As for the accusations that the Minnesota Catholic Conference does not focus on the difficult public policy questions, even the most cursory familiarity with our work in the public arena makes that claim laughable. MCC is on the frontline defending life and dignity in Minnesota. Ironically, in a difficult legislative environment, we have spearheaded the passage of legislation that takes aim at pornography, family fragmentation, and abortion—the very issues on which the author accuses us of doing nothing.

Finally, many of the issues raised in the article are simply off-topic. They may or may not be legitimate issues worth discussing, but most have no relevance to the actual substance of what Minnesota, Our Common Home actually says. The unsigned article is a string of ad hominem attacks and logical fallacies.

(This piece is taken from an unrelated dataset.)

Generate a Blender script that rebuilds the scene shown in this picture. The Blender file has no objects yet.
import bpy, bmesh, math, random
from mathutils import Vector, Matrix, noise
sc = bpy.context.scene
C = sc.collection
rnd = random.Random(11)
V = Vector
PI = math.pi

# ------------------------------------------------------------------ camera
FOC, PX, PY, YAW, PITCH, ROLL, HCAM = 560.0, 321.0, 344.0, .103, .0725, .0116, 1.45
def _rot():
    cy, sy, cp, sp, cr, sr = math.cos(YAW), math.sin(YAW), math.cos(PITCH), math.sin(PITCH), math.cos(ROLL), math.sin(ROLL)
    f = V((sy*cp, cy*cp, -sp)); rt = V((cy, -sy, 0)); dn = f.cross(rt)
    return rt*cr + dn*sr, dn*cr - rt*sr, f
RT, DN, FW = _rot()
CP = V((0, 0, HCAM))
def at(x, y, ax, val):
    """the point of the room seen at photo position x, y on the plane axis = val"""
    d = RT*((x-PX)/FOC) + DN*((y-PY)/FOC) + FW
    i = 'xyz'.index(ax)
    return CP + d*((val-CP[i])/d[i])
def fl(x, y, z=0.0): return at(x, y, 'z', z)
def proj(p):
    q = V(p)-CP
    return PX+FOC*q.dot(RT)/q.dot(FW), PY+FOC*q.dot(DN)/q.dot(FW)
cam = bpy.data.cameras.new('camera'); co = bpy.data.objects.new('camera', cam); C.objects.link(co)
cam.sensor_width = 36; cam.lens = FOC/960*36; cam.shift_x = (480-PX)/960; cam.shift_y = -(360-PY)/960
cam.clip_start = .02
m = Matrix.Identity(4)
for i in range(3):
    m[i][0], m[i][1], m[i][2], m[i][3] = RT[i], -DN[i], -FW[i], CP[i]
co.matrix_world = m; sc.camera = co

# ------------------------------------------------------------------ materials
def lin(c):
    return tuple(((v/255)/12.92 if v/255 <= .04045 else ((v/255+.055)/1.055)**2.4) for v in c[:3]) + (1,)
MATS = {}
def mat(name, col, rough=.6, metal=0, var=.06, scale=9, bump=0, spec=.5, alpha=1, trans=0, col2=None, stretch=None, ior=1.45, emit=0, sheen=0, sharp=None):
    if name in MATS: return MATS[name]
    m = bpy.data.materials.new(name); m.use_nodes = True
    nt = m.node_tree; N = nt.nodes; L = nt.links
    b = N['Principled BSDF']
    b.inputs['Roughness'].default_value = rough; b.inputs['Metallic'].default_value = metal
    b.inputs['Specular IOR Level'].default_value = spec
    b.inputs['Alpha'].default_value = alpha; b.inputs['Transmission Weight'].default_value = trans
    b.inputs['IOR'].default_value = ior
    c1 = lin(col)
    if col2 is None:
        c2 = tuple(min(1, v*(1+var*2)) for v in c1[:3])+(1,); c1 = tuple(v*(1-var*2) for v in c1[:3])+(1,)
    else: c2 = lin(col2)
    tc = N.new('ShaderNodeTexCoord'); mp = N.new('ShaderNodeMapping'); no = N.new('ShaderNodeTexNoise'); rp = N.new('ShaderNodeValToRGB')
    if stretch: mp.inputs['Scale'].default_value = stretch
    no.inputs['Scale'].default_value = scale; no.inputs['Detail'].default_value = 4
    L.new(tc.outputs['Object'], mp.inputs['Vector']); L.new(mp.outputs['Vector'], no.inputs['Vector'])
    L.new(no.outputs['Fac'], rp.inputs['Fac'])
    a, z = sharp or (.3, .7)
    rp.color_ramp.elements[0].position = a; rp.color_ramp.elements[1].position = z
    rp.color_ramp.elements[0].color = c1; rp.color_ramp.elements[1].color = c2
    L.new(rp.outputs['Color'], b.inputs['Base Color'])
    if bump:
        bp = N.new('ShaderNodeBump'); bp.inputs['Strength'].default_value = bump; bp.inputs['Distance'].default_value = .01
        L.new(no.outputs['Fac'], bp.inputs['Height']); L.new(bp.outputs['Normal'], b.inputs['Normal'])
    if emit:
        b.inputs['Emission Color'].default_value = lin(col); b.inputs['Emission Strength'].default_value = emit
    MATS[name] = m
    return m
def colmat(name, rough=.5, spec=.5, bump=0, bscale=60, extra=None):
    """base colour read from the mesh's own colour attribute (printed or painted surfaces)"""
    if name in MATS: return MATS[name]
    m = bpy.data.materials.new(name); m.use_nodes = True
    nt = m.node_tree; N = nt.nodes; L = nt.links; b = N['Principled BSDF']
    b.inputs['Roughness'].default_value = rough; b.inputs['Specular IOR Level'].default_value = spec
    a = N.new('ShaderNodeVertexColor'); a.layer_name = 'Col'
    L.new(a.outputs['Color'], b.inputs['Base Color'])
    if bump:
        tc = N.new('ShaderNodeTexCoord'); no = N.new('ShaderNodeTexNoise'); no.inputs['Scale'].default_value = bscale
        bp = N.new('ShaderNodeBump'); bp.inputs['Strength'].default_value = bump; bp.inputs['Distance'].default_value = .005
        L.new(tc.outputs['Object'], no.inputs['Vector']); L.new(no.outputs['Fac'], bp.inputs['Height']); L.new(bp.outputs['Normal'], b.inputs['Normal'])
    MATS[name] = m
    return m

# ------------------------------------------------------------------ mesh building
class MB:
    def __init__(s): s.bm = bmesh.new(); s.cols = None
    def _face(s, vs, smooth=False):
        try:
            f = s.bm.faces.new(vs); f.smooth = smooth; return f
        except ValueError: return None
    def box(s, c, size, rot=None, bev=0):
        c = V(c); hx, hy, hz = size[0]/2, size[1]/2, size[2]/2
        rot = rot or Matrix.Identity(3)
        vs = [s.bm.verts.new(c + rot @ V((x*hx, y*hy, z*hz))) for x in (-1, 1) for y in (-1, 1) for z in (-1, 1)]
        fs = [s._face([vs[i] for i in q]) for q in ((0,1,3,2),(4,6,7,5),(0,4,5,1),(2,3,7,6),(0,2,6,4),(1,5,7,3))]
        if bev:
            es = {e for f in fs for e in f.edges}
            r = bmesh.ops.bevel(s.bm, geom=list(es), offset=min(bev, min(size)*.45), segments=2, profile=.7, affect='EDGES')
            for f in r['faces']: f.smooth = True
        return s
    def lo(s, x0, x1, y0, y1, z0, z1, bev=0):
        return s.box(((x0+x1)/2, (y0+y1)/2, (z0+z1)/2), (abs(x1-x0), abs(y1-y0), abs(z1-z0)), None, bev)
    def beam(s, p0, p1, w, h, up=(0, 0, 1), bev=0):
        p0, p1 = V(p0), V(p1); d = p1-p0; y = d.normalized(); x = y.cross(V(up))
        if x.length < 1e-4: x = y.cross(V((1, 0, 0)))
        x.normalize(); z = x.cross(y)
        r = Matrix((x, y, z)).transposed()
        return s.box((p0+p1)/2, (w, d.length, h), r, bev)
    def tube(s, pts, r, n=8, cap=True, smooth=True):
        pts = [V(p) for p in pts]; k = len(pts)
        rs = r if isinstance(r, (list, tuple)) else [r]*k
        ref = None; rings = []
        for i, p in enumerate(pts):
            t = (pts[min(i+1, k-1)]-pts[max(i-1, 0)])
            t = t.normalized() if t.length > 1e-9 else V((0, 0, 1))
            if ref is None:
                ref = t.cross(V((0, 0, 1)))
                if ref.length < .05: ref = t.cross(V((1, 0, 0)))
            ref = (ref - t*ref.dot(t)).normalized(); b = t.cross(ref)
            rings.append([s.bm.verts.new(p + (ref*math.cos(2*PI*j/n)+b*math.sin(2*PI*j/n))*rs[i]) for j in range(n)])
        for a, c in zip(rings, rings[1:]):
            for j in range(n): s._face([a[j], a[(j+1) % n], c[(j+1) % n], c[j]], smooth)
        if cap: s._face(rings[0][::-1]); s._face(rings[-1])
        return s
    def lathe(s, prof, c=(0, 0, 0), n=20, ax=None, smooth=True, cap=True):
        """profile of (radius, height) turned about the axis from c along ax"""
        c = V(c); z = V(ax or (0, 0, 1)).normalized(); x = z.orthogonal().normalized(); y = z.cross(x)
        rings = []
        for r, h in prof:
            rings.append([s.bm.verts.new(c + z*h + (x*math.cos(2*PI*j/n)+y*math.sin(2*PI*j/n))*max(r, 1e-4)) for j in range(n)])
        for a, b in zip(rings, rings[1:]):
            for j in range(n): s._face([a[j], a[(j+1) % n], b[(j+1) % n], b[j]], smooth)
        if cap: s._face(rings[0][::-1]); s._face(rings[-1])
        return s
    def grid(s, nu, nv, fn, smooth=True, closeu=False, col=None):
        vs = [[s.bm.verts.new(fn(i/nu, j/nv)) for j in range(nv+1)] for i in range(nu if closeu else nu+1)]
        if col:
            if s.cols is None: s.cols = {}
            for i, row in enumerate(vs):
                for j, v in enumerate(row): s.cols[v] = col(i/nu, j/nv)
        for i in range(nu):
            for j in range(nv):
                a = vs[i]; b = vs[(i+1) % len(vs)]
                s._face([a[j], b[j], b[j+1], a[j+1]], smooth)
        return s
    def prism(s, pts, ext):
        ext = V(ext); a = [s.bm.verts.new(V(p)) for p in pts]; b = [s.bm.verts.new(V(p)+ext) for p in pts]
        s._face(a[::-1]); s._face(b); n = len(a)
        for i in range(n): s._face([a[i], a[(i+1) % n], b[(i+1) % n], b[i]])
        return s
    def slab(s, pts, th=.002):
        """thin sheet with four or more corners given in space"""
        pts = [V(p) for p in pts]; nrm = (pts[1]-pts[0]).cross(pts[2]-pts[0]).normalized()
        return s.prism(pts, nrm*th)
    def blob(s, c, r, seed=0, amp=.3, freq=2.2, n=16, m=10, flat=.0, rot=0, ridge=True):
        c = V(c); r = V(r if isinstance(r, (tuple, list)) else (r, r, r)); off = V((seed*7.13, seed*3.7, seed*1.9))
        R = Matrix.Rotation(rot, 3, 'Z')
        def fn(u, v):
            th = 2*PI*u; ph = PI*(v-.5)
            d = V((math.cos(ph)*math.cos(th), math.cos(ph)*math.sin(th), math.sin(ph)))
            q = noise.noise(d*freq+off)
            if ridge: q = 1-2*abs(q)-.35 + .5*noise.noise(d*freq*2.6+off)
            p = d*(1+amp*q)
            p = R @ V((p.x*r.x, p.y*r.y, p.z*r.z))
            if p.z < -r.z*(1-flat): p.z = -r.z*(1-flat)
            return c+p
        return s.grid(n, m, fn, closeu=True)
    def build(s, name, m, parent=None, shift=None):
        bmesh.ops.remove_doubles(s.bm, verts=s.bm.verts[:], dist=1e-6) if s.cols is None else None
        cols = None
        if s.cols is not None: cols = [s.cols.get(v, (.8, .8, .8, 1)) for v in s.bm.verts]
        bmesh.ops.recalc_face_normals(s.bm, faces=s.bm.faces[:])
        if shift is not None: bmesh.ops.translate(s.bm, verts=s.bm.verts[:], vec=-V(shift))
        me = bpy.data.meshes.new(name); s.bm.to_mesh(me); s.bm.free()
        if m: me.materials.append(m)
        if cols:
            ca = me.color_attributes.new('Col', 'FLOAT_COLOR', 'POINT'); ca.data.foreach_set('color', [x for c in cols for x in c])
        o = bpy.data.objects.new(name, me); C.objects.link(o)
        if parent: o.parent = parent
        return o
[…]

If people have complaints about the substance of the resources, then we are happy to receive and have a conversation about them. But again, this article did not engage the substance of the message, which is that “ecological conversion” and a proper vision of creation stewardship rooted in right relationships can be found ONLY when we are in right relationship with God the Father through his Son, Jesus Christ. Is Church Militant really against that?

We, too, are concerned about problems and infidelity plaguing the Church today. But imposing the hermeneutics of suspicion on every initiative, filtering it through a partisan lens, and assuming bad faith on the part of all bishops and Church employees, is an incredibly destructive dynamic.

Church Militant often complains about the Church’s catechetical failures, and then when the Church steps boldly into the conversation, they still complain. One could be forgiven for believing that this was just another brand-building exercise instead of an attempt to truly inform. We appreciate some of the work Church Militant has done exposing legitimate corruption in the Church. But in this posting, it has missed the mark.